With an increasingly combative tone, Clinton repeatedly criticized her chief rival for the Democratic presidential nomination during an Iowa swing Thursday. She painted her former U.S. Senate colleague as clueless on foreign policy, politically unrealistic in policy goals and a risky bet for Democrats and Americans alike.

"Senator Sanders doesn't talk very much about foreign policy, but when he does, it raises concerns because sometimes it can sound like he hasn't really thought it through," the former secretary of state said in Indianola. "For example, he suggested we invite Iranian troops into Syria. That is like asking the arsonist to be the firefighter."

The argument had similarities to the line of attack she and her husband, former President Bill Clinton, used against Barack Obama in 2008, when the then-junior senator from Illinois started to overtake her during their historic nomination fight.

Venturing onto turf that's been dominated by Sanders, Clinton took her assault against the senator from Vermont to Iowa college campuses. The sharpened tone, from both Clinton and Sanders, comes just 11 days before the Iowa caucuses that start the nomination calendar.

Sanders, who has been gaining strength in Iowa and holds the lead in New Hampshire, has tried to answer critics who question his foreign policy experience by pointing to Clinton's judgment as a U.S. senator from New York. In 2002, Clinton cast a vote to support the war in Iraq which she has since called a mistake. 

At a stop at Simpson College, where Clinton spoke to an audience of about 500 that skewed more heavily to professors and senior citizens than students, she used a teleprompter. It's a tool she rarely deploys for routine campaign trail appearances and suggested that her campaign wanted to her get her remarks just right, potentially for use in a later television commercial.

Clinton presented Sanders as a wild-eyed idealist who lacks the practicality to get things done in Washington and avoid gridlock. "I'm not interested in ideas that sound good on paper, but will never make it in the real world," she said. "Senator Sanders and I share many of the same goals, but we have different records and different ideas about how to drive progress."

She pointed specifically to Sanders' desire to establish a single-payer health care system, instead of sticking with Obamacare and trying to improve it.

"Rather than build on the progress we've made, he wants to start over from scratch with a whole new system," she said. "In theory, there's a lot to like about some of his ideas. But in theory isn't enough. A president has to deliver in reality."

Mentioning Sander's quarter-century in Congress, Clinton highlighted his failed efforts on health care. "He's introduced his health care plan nine times, but he never got even a single vote in the House, or a single Senate co-sponsor. Not one," she said. "You'll get gridlock and an endless wait for advances that will never come."

Clinton also suggested that Sanders would turn back progress made by Obama. "We just can't take that risk," she said. "Across the board, we have to defend the progress we've made under President Obama and go even further."

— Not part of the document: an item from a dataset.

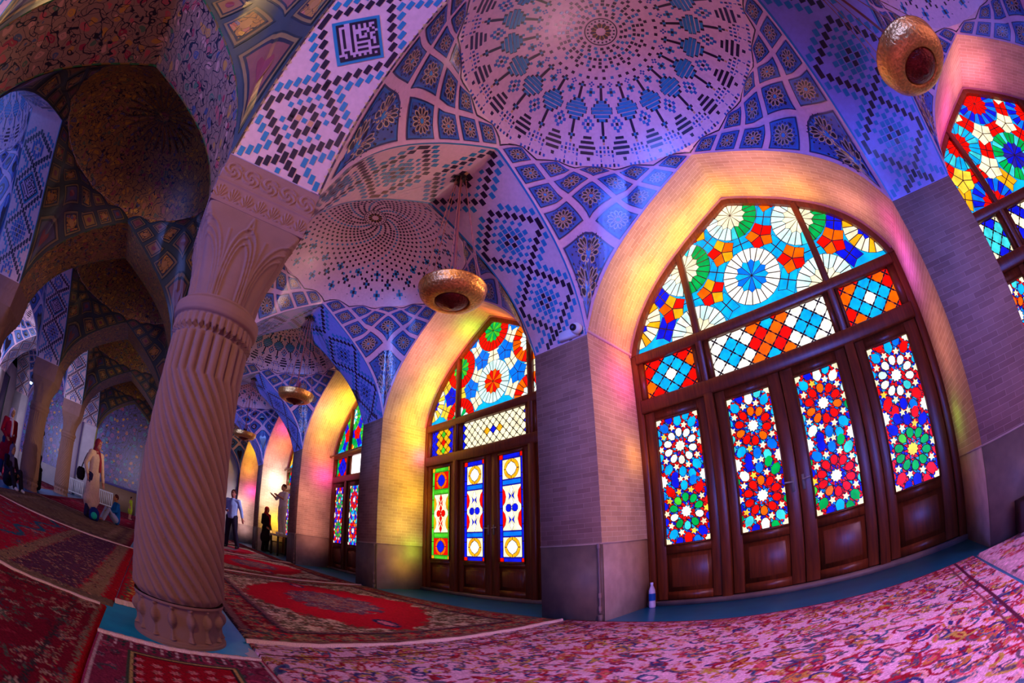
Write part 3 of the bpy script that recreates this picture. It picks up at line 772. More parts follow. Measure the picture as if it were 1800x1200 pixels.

Connie Dekoter, 61, a retired utility office worker who attended the event at Simpson College in Indianola, said she'll caucus for Clinton, although her daughter, Kara, is backing Sanders.

"I like him and his ideas, but I don't know if he could beat the Republicans," she said of Sanders. "I don't know if he's as electable as Hillary is."

Clinton is trying to confront Sanders' strength on and around the state's college campuses, where the 74-year-old maverick known for his straight-talk, anti-establishment message has found his greatest support.

Her stops on Thursday are designed to try to blunt some of that. Besides Simpson, south of Des Moines, she's also hitting the University of Iowa in Iowa City for an evening event that will include pop star Demi Lovato.